My wife and I are semi-retired and have 3 children under 18. The capital gains rules confuse me (and are pretty depressing). Our reasons for selling the 1 house are to pay for a boat which we plan to live aboard. I have questions which I believe are better answered from my simple example:
I have a rental property in CO that I paid $100k for 10 years ago. I plan to sell it in 2018 for $270k (with $80k remaining on mortgage). My primary residence is in Oregon. We make around $30k a year (after deductions). This income comes 100% from rentals in CO, OR and AZ. I've used a few online calculators which seem to put us at around $16k in Fed gains tax and $24k in OR gains tax on a total gain of $170k. So, my take-home will be more like $130k minus any depreciation I have to pay back. Does this all sound reasonable / expected?

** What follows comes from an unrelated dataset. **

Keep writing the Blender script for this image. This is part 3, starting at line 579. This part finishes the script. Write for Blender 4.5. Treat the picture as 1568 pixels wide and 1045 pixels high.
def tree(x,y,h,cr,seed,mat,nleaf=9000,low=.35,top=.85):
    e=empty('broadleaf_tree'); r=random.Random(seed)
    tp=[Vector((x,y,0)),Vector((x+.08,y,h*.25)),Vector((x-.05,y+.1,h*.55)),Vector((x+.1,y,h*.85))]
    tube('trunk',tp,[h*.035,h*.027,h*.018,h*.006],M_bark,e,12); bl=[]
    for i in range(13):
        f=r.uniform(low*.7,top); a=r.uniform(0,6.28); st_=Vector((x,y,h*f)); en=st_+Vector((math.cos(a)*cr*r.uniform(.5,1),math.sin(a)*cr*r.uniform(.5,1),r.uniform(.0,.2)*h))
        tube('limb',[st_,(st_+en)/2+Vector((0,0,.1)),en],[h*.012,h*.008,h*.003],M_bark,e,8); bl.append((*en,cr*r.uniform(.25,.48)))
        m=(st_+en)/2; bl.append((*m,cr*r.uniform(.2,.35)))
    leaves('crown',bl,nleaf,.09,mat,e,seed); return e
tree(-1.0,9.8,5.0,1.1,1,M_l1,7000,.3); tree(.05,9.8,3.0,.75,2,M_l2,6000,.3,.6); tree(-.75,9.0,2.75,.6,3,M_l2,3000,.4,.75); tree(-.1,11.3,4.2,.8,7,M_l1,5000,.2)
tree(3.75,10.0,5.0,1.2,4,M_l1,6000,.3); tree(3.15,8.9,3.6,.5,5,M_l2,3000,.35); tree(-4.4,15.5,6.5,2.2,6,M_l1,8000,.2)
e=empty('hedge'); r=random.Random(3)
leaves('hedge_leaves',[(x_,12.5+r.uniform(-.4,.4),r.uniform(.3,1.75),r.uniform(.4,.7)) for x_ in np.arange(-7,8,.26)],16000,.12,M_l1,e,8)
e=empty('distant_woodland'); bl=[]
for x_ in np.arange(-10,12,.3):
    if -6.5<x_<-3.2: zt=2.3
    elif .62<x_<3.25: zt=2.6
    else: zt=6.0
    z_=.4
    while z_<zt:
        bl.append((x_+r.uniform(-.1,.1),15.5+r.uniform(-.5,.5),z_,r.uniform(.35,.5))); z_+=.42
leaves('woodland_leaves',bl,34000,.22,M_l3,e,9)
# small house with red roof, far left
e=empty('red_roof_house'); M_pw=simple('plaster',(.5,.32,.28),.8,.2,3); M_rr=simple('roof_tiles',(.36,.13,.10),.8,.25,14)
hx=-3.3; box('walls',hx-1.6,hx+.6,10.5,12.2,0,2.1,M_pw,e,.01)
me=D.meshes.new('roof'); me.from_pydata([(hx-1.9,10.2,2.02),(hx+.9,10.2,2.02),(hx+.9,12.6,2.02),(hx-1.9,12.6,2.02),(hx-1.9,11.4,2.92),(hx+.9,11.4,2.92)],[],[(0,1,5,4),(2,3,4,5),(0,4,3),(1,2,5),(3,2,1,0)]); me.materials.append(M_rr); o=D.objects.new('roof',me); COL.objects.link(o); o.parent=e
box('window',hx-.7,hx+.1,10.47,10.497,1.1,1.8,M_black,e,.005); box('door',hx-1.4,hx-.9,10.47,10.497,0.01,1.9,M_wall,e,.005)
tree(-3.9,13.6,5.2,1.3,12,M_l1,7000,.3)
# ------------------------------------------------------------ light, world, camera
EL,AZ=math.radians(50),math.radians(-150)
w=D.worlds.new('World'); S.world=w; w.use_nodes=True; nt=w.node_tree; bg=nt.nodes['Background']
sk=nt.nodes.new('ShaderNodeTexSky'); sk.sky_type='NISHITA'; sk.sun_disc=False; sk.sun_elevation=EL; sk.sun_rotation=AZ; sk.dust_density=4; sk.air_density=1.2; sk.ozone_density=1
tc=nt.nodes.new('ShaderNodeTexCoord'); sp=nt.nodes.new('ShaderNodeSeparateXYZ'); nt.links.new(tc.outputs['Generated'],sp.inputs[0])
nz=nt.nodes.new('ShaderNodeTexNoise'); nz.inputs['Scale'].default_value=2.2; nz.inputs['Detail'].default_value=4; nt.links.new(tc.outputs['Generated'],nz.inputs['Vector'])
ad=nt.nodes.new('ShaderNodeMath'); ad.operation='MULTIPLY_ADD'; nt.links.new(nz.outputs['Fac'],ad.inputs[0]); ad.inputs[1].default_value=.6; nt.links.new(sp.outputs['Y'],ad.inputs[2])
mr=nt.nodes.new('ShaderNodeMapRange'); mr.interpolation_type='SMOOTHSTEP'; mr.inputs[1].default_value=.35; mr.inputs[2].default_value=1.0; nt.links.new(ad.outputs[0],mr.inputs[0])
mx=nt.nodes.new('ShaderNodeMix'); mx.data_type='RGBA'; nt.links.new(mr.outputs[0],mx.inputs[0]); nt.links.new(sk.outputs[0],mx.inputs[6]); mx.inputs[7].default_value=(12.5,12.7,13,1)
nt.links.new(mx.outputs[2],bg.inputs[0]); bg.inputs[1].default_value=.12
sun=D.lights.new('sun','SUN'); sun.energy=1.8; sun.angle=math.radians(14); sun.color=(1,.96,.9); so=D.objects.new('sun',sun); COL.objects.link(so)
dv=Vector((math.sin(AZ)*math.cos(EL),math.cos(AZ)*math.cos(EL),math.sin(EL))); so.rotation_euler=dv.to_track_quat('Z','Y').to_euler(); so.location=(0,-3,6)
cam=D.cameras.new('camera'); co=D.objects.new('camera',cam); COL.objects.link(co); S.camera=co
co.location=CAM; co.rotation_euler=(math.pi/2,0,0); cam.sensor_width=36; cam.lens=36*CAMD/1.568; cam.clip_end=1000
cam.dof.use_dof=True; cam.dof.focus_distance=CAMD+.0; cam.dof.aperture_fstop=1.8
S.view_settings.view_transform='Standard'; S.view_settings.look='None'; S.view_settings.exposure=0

I'm not certain online calculators are getting the multi-state factor. Do I actually owe OR capitol gains since the property is not located there? Since I make under $50k married filing jointly, wouldn't I pay no capitol gains at all or is that only true for the first $20k (30k personal income, so 20k tax free?) This all seems insane to me, like I'm missing some huge factor to avoid such a massive tax bill. No, we did not live in the house we are planning to sell at all in the last 5 years. Perhaps borrowing against the house for the boat is a better plan... yikes.